-- Start --
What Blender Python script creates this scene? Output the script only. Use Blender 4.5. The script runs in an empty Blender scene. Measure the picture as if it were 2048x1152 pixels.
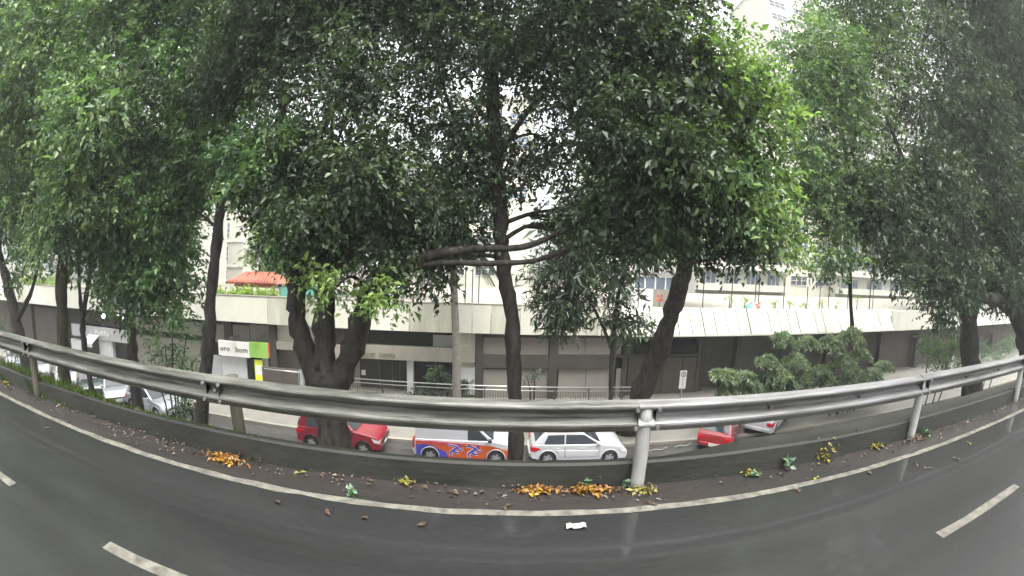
import bpy, bmesh, math, random
import numpy as np
from math import sin, cos, tan, atan, atan2, pi, radians, hypot, acos
from mathutils import Matrix, Vector

random.seed(7)
rng = np.random.default_rng(7)
scene = bpy.context.scene
COL = scene.collection

# ------------------------------------------------------------------ camera (wide dash camera lens), light, exposure
YAW, PITCH, ROLL = -0.0233, -0.0626, -0.0324
K1, K3, CAMH = 1.1428, 0.0055, 2.0


def rotm(yaw, pitch, roll):
    cy, sy = cos(yaw), sin(yaw); cp, sp = cos(pitch), sin(pitch); cr, sr = cos(roll), sin(roll)
    return (np.array([[cy, -sy, 0], [sy, cy, 0], [0, 0, 1]]) @ np.array([[1, 0, 0], [0, cp, -sp], [0, sp, cp]])
            @ np.array([[cr, 0, sr], [0, 1, 0], [-sr, 0, cr]]))


R = rotm(YAW, PITCH, ROLL)
C = np.array([0, 0, CAMH])
cd = bpy.data.cameras.new('camera')
cam = bpy.data.objects.new('camera', cd)
COL.objects.link(cam)
scene.camera = cam
cd.type = 'PANO'
cd.sensor_width = 36
cd.sensor_fit = 'HORIZONTAL'
cd.clip_start = 0.05
cd.clip_end = 2000
cd.panorama_type = 'FISHEYE_LENS_POLYNOMIAL'
cd.fisheye_fov = radians(180)
_k = 2048 / 36 / 1000
cd.fisheye_polynomial_k0 = 0
cd.fisheye_polynomial_k1 = -K1 * _k
cd.fisheye_polynomial_k2 = 0
cd.fisheye_polynomial_k3 = -K1 * K3 * _k ** 3
cd.fisheye_polynomial_k4 = 0
M = np.eye(4); M[:3, 0] = R[:, 0]; M[:3, 1] = R[:, 2]; M[:3, 2] = -R[:, 1]; M[:3, 3] = C
cam.matrix_world = Matrix(M.tolist())

SUN_EL, SUN_AZ = radians(74), radians(150)       # azimuth measured clockwise from +Y; a high veiled sun under overcast
world = bpy.data.worlds.new('World')
scene.world = world
world.use_nodes = True
wn = world.node_tree
wn.nodes.clear()
sky = wn.nodes.new('ShaderNodeTexSky')
sky.sky_type = 'NISHITA'
sky.sun_disc = False
sky.sun_elevation = SUN_EL
sky.sun_rotation = SUN_AZ
sky.air_density = 2.0
sky.dust_density = 8.0
sky.ozone_density = 0.5
hs = wn.nodes.new('ShaderNodeHueSaturation')
hs.inputs['Saturation'].default_value = 0.2
bg = wn.nodes.new('ShaderNodeBackground')
bg.inputs['Strength'].default_value = 0.15
wo = wn.nodes.new('ShaderNodeOutputWorld')
wn.links.new(sky.outputs[0], hs.inputs['Color'])
wn.links.new(hs.outputs[0], bg.inputs[0])
wn.links.new(bg.outputs[0], wo.inputs[0])
sl = bpy.data.lights.new('sun', 'SUN')
sl.energy = 0.9
sl.angle = radians(50)
sl.color = (1.0, 0.97, 0.92)
sun = bpy.data.objects.new('sun', sl)
COL.objects.link(sun)
sdir = Vector((sin(SUN_AZ) * cos(SUN_EL), cos(SUN_AZ) * cos(SUN_EL), sin(SUN_EL)))
sun.rotation_euler = sdir.to_track_quat('Z', 'Y').to_euler()
scene.view_settings.view_transform = 'Standard'
scene.view_settings.look = 'None'
scene.view_settings.gamma = 1
scene.view_settings.use_curve_mapping = False
scene.view_settings.exposure = 1.95
scene.render.engine = 'CYCLES'
scene.cycles.max_bounces = 8
scene.cycles.diffuse_bounces = 4
scene.cycles.glossy_bounces = 3
scene.cycles.transmission_bounces = 4
scene.cycles.transparent_max_bounces = 8
scene.cycles.use_denoising = True


# ------------------------------------------------------------------ where a thing stands: sight line met with a known distance or level
def ray(px, py):
    a = (px - 1024.0, py - 576.0); r = max(hypot(*a), 1e-6); u = r / 1000; th = K1 * u + K1 * K3 * u ** 3
    return R @ np.array([sin(th) * a[0] / r, cos(th), -sin(th) * a[1] / r])


def at(px, py, Y): d = ray(px, py); return C + d * Y / d[1]
def atz(px, py, Z): d = ray(px, py); return C + d * (Z - CAMH) / d[2]


FS, FY = 0.0418, 25.0
FA = atan(FS)
UX = np.array([cos(FA), sin(FA), 0]); UY = np.array([-sin(FA), cos(FA), 0]); FO = np.array([0, FY, 0])


def F(px, py, dep=0.0):
    """facade frame: (along, depth, height)"""
    d = ray(px, py); t = (dep - (C - FO) @ UY) / (d @ UY); p = C + d * t
    return ((p - FO) @ UX, dep, p[2])


def mpp(p):  # metres per photo pixel at a point
    return np.linalg.norm(np.array(p) - C) * 0.00114


# ------------------------------------------------------------------ materials
def mat(name, col, rough=0.6, var=0.25, scale=3.0, bump=0.0, metal=0.0, coat=0.0, col2=None, stretch=(1, 1, 1), spec=0.5, detail=5, bscale=None, bdist=0.02):
    m = bpy.data.materials.new(name); m.use_nodes = True
    nt = m.node_tree; b = nt.nodes['Principled BSDF']
    b.inputs['Roughness'].default_value = rough
    b.inputs['Metallic'].default_value = metal
    b.inputs['Specular IOR Level'].default_value = spec
    if coat:
        b.inputs['Coat Weight'].default_value = coat
        b.inputs['Coat Roughness'].default_value = 0.06
    if var == 0 and col2 is None:
        b.inputs['Base Color'].default_value = (*col, 1)
        return m
    tc = nt.nodes.new('ShaderNodeTexCoord'); mp = nt.nodes.new('ShaderNodeMapping')
    mp.inputs['Scale'].default_value = stretch
    n = nt.nodes.new('ShaderNodeTexNoise'); n.inputs['Scale'].default_value = scale; n.inputs['Detail'].default_value = detail
    n.inputs['Roughness'].default_value = 0.62
    rp = nt.nodes.new('ShaderNodeValToRGB')
    c2 = col2 if col2 is not None else tuple(c * (1 - var) for c in col)
    c1 = col if col2 is not None else tuple(min(1, c * (1 + var)) for c in col)
    rp.color_ramp.elements[0].position = 0.32; rp.color_ramp.elements[0].color = (*c2, 1)
    rp.color_ramp.elements[1].position = 0.68; rp.color_ramp.elements[1].color = (*c1, 1)
    nt.links.new(tc.outputs['Object'], mp.inputs[0]); nt.links.new(mp.outputs[0], n.inputs['Vector'])
    nt.links.new(n.outputs[0], rp.inputs[0]); nt.links.new(rp.outputs[0], b.inputs['Base Color'])
    if bump:
        n2 = nt.nodes.new('ShaderNodeTexNoise'); n2.inputs['Scale'].default_value = bscale or scale * 6; n2.inputs['Detail'].default_value = 4
        nt.links.new(mp.outputs[0], n2.inputs['Vector'])
        bp = nt.nodes.new('ShaderNodeBump'); bp.inputs['Strength'].default_value = bump; bp.inputs['Distance'].default_value = bdist
        nt.links.new(n2.outputs[0], bp.inputs['Height']); nt.links.new(bp.outputs[0], b.inputs['Normal'])
    return m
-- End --
## What you will do:
All of the material above should be reproduced exactly, except the pictures.

## Final result:
What Blender Python script creates this scene? Output the script only. Use Blender 4.5. The script runs in an empty Blender scene. Measure the picture as if it were 2048x1152 pixels.
import bpy, bmesh, math, random
import numpy as np
from math import sin, cos, tan, atan, atan2, pi, radians, hypot, acos
from mathutils import Matrix, Vector

random.seed(7)
rng = np.random.default_rng(7)
scene = bpy.context.scene
COL = scene.collection

# ------------------------------------------------------------------ camera (wide dash camera lens), light, exposure
YAW, PITCH, ROLL = -0.0233, -0.0626, -0.0324
K1, K3, CAMH = 1.1428, 0.0055, 2.0


def rotm(yaw, pitch, roll):
    cy, sy = cos(yaw), sin(yaw); cp, sp = cos(pitch), sin(pitch); cr, sr = cos(roll), sin(roll)
    return (np.array([[cy, -sy, 0], [sy, cy, 0], [0, 0, 1]]) @ np.array([[1, 0, 0], [0, cp, -sp], [0, sp, cp]])
            @ np.array([[cr, 0, sr], [0, 1, 0], [-sr, 0, cr]]))


R = rotm(YAW, PITCH, ROLL)
C = np.array([0, 0, CAMH])
cd = bpy.data.cameras.new('camera')
cam = bpy.data.objects.new('camera', cd)
COL.objects.link(cam)
scene.camera = cam
cd.type = 'PANO'
cd.sensor_width = 36
cd.sensor_fit = 'HORIZONTAL'
cd.clip_start = 0.05
cd.clip_end = 2000
cd.panorama_type = 'FISHEYE_LENS_POLYNOMIAL'
cd.fisheye_fov = radians(180)
_k = 2048 / 36 / 1000
cd.fisheye_polynomial_k0 = 0
cd.fisheye_polynomial_k1 = -K1 * _k
cd.fisheye_polynomial_k2 = 0
cd.fisheye_polynomial_k3 = -K1 * K3 * _k ** 3
cd.fisheye_polynomial_k4 = 0
M = np.eye(4); M[:3, 0] = R[:, 0]; M[:3, 1] = R[:, 2]; M[:3, 2] = -R[:, 1]; M[:3, 3] = C
cam.matrix_world = Matrix(M.tolist())

SUN_EL, SUN_AZ = radians(74), radians(150)       # azimuth measured clockwise from +Y; a high veiled sun under overcast
world = bpy.data.worlds.new('World')
scene.world = world
world.use_nodes = True
wn = world.node_tree
wn.nodes.clear()
sky = wn.nodes.new('ShaderNodeTexSky')
sky.sky_type = 'NISHITA'
sky.sun_disc = False
sky.sun_elevation = SUN_EL
sky.sun_rotation = SUN_AZ
sky.air_density = 2.0
sky.dust_density = 8.0
sky.ozone_density = 0.5
hs = wn.nodes.new('ShaderNodeHueSaturation')
hs.inputs['Saturation'].default_value = 0.2
bg = wn.nodes.new('ShaderNodeBackground')
bg.inputs['Strength'].default_value = 0.15
wo = wn.nodes.new('ShaderNodeOutputWorld')
wn.links.new(sky.outputs[0], hs.inputs['Color'])
wn.links.new(hs.outputs[0], bg.inputs[0])
wn.links.new(bg.outputs[0], wo.inputs[0])
sl = bpy.data.lights.new('sun', 'SUN')
sl.energy = 0.9
sl.angle = radians(50)
sl.color = (1.0, 0.97, 0.92)
sun = bpy.data.objects.new('sun', sl)
COL.objects.link(sun)
sdir = Vector((sin(SUN_AZ) * cos(SUN_EL), cos(SUN_AZ) * cos(SUN_EL), sin(SUN_EL)))
sun.rotation_euler = sdir.to_track_quat('Z', 'Y').to_euler()
scene.view_settings.view_transform = 'Standard'
scene.view_settings.look = 'None'
scene.view_settings.gamma = 1
scene.view_settings.use_curve_mapping = False
scene.view_settings.exposure = 1.95
scene.render.engine = 'CYCLES'
scene.cycles.max_bounces = 8
scene.cycles.diffuse_bounces = 4
scene.cycles.glossy_bounces = 3
scene.cycles.transmission_bounces = 4
scene.cycles.transparent_max_bounces = 8
scene.cycles.use_denoising = True


# ------------------------------------------------------------------ where a thing stands: sight line met with a known distance or level
def ray(px, py):
    a = (px - 1024.0, py - 576.0); r = max(hypot(*a), 1e-6); u = r / 1000; th = K1 * u + K1 * K3 * u ** 3
    return R @ np.array([sin(th) * a[0] / r, cos(th), -sin(th) * a[1] / r])


def at(px, py, Y): d = ray(px, py); return C + d * Y / d[1]
def atz(px, py, Z): d = ray(px, py); return C + d * (Z - CAMH) / d[2]


FS, FY = 0.0418, 25.0
FA = atan(FS)
UX = np.array([cos(FA), sin(FA), 0]); UY = np.array([-sin(FA), cos(FA), 0]); FO = np.array([0, FY, 0])


def F(px, py, dep=0.0):
    """facade frame: (along, depth, height)"""
    d = ray(px, py); t = (dep - (C - FO) @ UY) / (d @ UY); p = C + d * t
    return ((p - FO) @ UX, dep, p[2])


def mpp(p):  # metres per photo pixel at a point
    return np.linalg.norm(np.array(p) - C) * 0.00114


# ------------------------------------------------------------------ materials
def mat(name, col, rough=0.6, var=0.25, scale=3.0, bump=0.0, metal=0.0, coat=0.0, col2=None, stretch=(1, 1, 1), spec=0.5, detail=5, bscale=None, bdist=0.02):
    m = bpy.data.materials.new(name); m.use_nodes = True
    nt = m.node_tree; b = nt.nodes['Principled BSDF']
    b.inputs['Roughness'].default_value = rough
    b.inputs['Metallic'].default_value = metal
    b.inputs['Specular IOR Level'].default_value = spec
    if coat:
        b.inputs['Coat Weight'].default_value = coat
        b.inputs['Coat Roughness'].default_value = 0.06
    if var == 0 and col2 is None:
        b.inputs['Base Color'].default_value = (*col, 1)
        return m
    tc = nt.nodes.new('ShaderNodeTexCoord'); mp = nt.nodes.new('ShaderNodeMapping')
    mp.inputs['Scale'].default_value = stretch
    n = nt.nodes.new('ShaderNodeTexNoise'); n.inputs['Scale'].default_value = scale; n.inputs['Detail'].default_value = detail
    n.inputs['Roughness'].default_value = 0.62
    rp = nt.nodes.new('ShaderNodeValToRGB')
    c2 = col2 if col2 is not None else tuple(c * (1 - var) for c in col)
    c1 = col if col2 is not None else tuple(min(1, c * (1 + var)) for c in col)
    rp.color_ramp.elements[0].position = 0.32; rp.color_ramp.elements[0].color = (*c2, 1)
    rp.color_ramp.elements[1].position = 0.68; rp.color_ramp.elements[1].color = (*c1, 1)
    nt.links.new(tc.outputs['Object'], mp.inputs[0]); nt.links.new(mp.outputs[0], n.inputs['Vector'])
    nt.links.new(n.outputs[0], rp.inputs[0]); nt.links.new(rp.outputs[0], b.inputs['Base Color'])
    if bump:
        n2 = nt.nodes.new('ShaderNodeTexNoise'); n2.inputs['Scale'].default_value = bscale or scale * 6; n2.inputs['Detail'].default_value = 4
        nt.links.new(mp.outputs[0], n2.inputs['Vector'])
        bp = nt.nodes.new('ShaderNodeBump'); bp.inputs['Strength'].default_value = bump; bp.inputs['Distance'].default_value = bdist
        nt.links.new(n2.outputs[0], bp.inputs['Height']); nt.links.new(bp.outputs[0], b.inputs['Normal'])
    return m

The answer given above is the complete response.